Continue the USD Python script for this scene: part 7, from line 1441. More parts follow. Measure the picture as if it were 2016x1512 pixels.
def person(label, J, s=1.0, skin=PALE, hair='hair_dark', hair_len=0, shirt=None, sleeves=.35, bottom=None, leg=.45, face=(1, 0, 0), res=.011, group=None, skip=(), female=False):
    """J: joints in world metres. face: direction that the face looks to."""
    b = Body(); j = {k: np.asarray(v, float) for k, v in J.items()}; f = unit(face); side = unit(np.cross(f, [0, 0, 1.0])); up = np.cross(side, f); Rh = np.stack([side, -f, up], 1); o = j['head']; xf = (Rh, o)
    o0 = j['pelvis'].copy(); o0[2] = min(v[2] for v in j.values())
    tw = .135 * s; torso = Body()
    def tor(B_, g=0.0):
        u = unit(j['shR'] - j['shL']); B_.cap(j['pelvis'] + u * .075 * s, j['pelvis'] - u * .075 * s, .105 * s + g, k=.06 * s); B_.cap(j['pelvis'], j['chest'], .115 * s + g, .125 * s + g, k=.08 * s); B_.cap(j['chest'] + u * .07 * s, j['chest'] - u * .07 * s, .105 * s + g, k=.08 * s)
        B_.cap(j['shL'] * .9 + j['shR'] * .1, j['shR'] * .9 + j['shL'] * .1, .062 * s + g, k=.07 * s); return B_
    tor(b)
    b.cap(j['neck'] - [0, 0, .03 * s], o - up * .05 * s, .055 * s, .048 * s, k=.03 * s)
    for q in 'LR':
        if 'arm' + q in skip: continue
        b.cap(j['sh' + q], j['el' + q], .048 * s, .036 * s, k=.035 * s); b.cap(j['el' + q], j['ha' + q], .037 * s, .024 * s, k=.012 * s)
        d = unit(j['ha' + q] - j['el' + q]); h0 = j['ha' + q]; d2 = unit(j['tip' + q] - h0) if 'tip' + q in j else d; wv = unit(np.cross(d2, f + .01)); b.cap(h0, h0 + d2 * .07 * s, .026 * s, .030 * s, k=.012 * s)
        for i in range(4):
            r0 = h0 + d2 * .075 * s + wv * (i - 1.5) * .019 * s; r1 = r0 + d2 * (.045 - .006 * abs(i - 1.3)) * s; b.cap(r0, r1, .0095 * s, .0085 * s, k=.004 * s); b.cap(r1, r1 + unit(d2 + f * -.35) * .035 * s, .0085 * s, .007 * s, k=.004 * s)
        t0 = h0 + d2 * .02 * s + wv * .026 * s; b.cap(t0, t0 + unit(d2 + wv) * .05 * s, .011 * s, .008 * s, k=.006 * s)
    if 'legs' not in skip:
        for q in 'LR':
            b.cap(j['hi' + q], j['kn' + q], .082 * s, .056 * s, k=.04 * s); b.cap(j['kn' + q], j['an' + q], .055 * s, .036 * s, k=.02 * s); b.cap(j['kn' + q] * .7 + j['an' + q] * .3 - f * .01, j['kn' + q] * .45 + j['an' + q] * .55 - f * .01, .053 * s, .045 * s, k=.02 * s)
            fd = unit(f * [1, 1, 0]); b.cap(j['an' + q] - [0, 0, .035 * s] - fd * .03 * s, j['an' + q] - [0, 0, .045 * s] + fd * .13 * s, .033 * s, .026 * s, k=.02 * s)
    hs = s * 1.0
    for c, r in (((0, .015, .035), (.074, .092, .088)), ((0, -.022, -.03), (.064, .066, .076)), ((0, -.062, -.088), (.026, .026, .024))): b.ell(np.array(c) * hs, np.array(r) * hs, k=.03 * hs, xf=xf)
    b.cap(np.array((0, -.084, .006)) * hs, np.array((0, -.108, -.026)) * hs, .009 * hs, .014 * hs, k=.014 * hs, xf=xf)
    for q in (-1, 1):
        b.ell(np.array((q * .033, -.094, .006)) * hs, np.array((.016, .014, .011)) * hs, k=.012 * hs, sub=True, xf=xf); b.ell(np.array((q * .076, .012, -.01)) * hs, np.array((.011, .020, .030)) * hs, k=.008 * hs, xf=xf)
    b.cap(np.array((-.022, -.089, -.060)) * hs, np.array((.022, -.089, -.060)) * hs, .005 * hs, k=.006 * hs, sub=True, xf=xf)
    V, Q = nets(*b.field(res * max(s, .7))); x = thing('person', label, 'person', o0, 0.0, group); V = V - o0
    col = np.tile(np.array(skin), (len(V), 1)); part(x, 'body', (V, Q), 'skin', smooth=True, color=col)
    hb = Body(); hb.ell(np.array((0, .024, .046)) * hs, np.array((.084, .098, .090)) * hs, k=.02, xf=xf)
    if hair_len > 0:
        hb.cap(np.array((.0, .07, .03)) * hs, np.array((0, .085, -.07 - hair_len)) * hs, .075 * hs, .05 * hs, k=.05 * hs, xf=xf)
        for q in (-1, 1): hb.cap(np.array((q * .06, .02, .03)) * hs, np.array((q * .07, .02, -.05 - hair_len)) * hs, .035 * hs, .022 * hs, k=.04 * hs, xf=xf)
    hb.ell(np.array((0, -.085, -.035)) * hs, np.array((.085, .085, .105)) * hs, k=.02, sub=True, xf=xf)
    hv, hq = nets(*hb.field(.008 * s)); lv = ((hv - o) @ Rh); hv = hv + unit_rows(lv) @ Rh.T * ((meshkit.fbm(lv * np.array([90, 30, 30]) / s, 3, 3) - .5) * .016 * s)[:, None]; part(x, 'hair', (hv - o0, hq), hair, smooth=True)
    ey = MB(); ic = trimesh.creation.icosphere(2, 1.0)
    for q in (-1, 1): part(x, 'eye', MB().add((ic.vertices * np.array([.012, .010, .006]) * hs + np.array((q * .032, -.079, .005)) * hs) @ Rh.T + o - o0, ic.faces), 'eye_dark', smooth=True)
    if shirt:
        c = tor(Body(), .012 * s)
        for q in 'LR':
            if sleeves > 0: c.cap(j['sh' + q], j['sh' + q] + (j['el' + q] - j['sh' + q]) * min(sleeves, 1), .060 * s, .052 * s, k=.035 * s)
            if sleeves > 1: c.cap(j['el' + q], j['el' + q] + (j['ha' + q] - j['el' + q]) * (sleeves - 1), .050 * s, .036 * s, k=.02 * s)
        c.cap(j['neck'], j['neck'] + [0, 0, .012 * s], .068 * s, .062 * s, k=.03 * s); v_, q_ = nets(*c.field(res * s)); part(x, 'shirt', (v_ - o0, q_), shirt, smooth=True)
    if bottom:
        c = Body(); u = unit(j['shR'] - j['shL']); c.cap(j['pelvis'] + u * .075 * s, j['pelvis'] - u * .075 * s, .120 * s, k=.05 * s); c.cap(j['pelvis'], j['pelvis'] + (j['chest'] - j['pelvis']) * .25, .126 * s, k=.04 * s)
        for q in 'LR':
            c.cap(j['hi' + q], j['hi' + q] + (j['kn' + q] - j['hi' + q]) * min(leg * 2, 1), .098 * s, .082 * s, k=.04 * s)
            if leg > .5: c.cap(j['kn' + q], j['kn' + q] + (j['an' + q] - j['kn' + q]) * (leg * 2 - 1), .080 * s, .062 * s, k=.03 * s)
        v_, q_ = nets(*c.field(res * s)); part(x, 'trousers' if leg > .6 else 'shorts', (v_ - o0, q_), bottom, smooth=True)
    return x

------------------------

Output the listing above exactly as it appears.

Continue the USD Python script for this scene: part 7, from line 1441. More parts follow. Measure the picture as if it were 2016x1512 pixels.
def person(label, J, s=1.0, skin=PALE, hair='hair_dark', hair_len=0, shirt=None, sleeves=.35, bottom=None, leg=.45, face=(1, 0, 0), res=.011, group=None, skip=(), female=False):
    """J: joints in world metres. face: direction that the face looks to."""
    b = Body(); j = {k: np.asarray(v, float) for k, v in J.items()}; f = unit(face); side = unit(np.cross(f, [0, 0, 1.0])); up = np.cross(side, f); Rh = np.stack([side, -f, up], 1); o = j['head']; xf = (Rh, o)
    o0 = j['pelvis'].copy(); o0[2] = min(v[2] for v in j.values())
    tw = .135 * s; torso = Body()
    def tor(B_, g=0.0):
        u = unit(j['shR'] - j['shL']); B_.cap(j['pelvis'] + u * .075 * s, j['pelvis'] - u * .075 * s, .105 * s + g, k=.06 * s); B_.cap(j['pelvis'], j['chest'], .115 * s + g, .125 * s + g, k=.08 * s); B_.cap(j['chest'] + u * .07 * s, j['chest'] - u * .07 * s, .105 * s + g, k=.08 * s)
        B_.cap(j['shL'] * .9 + j['shR'] * .1, j['shR'] * .9 + j['shL'] * .1, .062 * s + g, k=.07 * s); return B_
    tor(b)
    b.cap(j['neck'] - [0, 0, .03 * s], o - up * .05 * s, .055 * s, .048 * s, k=.03 * s)
    for q in 'LR':
        if 'arm' + q in skip: continue
        b.cap(j['sh' + q], j['el' + q], .048 * s, .036 * s, k=.035 * s); b.cap(j['el' + q], j['ha' + q], .037 * s, .024 * s, k=.012 * s)
        d = unit(j['ha' + q] - j['el' + q]); h0 = j['ha' + q]; d2 = unit(j['tip' + q] - h0) if 'tip' + q in j else d; wv = unit(np.cross(d2, f + .01)); b.cap(h0, h0 + d2 * .07 * s, .026 * s, .030 * s, k=.012 * s)
        for i in range(4):
            r0 = h0 + d2 * .075 * s + wv * (i - 1.5) * .019 * s; r1 = r0 + d2 * (.045 - .006 * abs(i - 1.3)) * s; b.cap(r0, r1, .0095 * s, .0085 * s, k=.004 * s); b.cap(r1, r1 + unit(d2 + f * -.35) * .035 * s, .0085 * s, .007 * s, k=.004 * s)
        t0 = h0 + d2 * .02 * s + wv * .026 * s; b.cap(t0, t0 + unit(d2 + wv) * .05 * s, .011 * s, .008 * s, k=.006 * s)
    if 'legs' not in skip:
        for q in 'LR':
            b.cap(j['hi' + q], j['kn' + q], .082 * s, .056 * s, k=.04 * s); b.cap(j['kn' + q], j['an' + q], .055 * s, .036 * s, k=.02 * s); b.cap(j['kn' + q] * .7 + j['an' + q] * .3 - f * .01, j['kn' + q] * .45 + j['an' + q] * .55 - f * .01, .053 * s, .045 * s, k=.02 * s)
            fd = unit(f * [1, 1, 0]); b.cap(j['an' + q] - [0, 0, .035 * s] - fd * .03 * s, j['an' + q] - [0, 0, .045 * s] + fd * .13 * s, .033 * s, .026 * s, k=.02 * s)
    hs = s * 1.0
    for c, r in (((0, .015, .035), (.074, .092, .088)), ((0, -.022, -.03), (.064, .066, .076)), ((0, -.062, -.088), (.026, .026, .024))): b.ell(np.array(c) * hs, np.array(r) * hs, k=.03 * hs, xf=xf)
    b.cap(np.array((0, -.084, .006)) * hs, np.array((0, -.108, -.026)) * hs, .009 * hs, .014 * hs, k=.014 * hs, xf=xf)
    for q in (-1, 1):
        b.ell(np.array((q * .033, -.094, .006)) * hs, np.array((.016, .014, .011)) * hs, k=.012 * hs, sub=True, xf=xf); b.ell(np.array((q * .076, .012, -.01)) * hs, np.array((.011, .020, .030)) * hs, k=.008 * hs, xf=xf)
    b.cap(np.array((-.022, -.089, -.060)) * hs, np.array((.022, -.089, -.060)) * hs, .005 * hs, k=.006 * hs, sub=True, xf=xf)
    V, Q = nets(*b.field(res * max(s, .7))); x = thing('person', label, 'person', o0, 0.0, group); V = V - o0
    col = np.tile(np.array(skin), (len(V), 1)); part(x, 'body', (V, Q), 'skin', smooth=True, color=col)
    hb = Body(); hb.ell(np.array((0, .024, .046)) * hs, np.array((.084, .098, .090)) * hs, k=.02, xf=xf)
    if hair_len > 0:
        hb.cap(np.array((.0, .07, .03)) * hs, np.array((0, .085, -.07 - hair_len)) * hs, .075 * hs, .05 * hs, k=.05 * hs, xf=xf)
        for q in (-1, 1): hb.cap(np.array((q * .06, .02, .03)) * hs, np.array((q * .07, .02, -.05 - hair_len)) * hs, .035 * hs, .022 * hs, k=.04 * hs, xf=xf)
    hb.ell(np.array((0, -.085, -.035)) * hs, np.array((.085, .085, .105)) * hs, k=.02, sub=True, xf=xf)
    hv, hq = nets(*hb.field(.008 * s)); lv = ((hv - o) @ Rh); hv = hv + unit_rows(lv) @ Rh.T * ((meshkit.fbm(lv * np.array([90, 30, 30]) / s, 3, 3) - .5) * .016 * s)[:, None]; part(x, 'hair', (hv - o0, hq), hair, smooth=True)
    ey = MB(); ic = trimesh.creation.icosphere(2, 1.0)
    for q in (-1, 1): part(x, 'eye', MB().add((ic.vertices * np.array([.012, .010, .006]) * hs + np.array((q * .032, -.079, .005)) * hs) @ Rh.T + o - o0, ic.faces), 'eye_dark', smooth=True)
    if shirt:
        c = tor(Body(), .012 * s)
        for q in 'LR':
            if sleeves > 0: c.cap(j['sh' + q], j['sh' + q] + (j['el' + q] - j['sh' + q]) * min(sleeves, 1), .060 * s, .052 * s, k=.035 * s)
            if sleeves > 1: c.cap(j['el' + q], j['el' + q] + (j['ha' + q] - j['el' + q]) * (sleeves - 1), .050 * s, .036 * s, k=.02 * s)
        c.cap(j['neck'], j['neck'] + [0, 0, .012 * s], .068 * s, .062 * s, k=.03 * s); v_, q_ = nets(*c.field(res * s)); part(x, 'shirt', (v_ - o0, q_), shirt, smooth=True)
    if bottom:
        c = Body(); u = unit(j['shR'] - j['shL']); c.cap(j['pelvis'] + u * .075 * s, j['pelvis'] - u * .075 * s, .120 * s, k=.05 * s); c.cap(j['pelvis'], j['pelvis'] + (j['chest'] - j['pelvis']) * .25, .126 * s, k=.04 * s)
        for q in 'LR':
            c.cap(j['hi' + q], j['hi' + q] + (j['kn' + q] - j['hi' + q]) * min(leg * 2, 1), .098 * s, .082 * s, k=.04 * s)
            if leg > .5: c.cap(j['kn' + q], j['kn' + q] + (j['an' + q] - j['kn' + q]) * (leg * 2 - 1), .080 * s, .062 * s, k=.03 * s)
        v_, q_ = nets(*c.field(res * s)); part(x, 'trousers' if leg > .6 else 'shorts', (v_ - o0, q_), bottom, smooth=True)
    return x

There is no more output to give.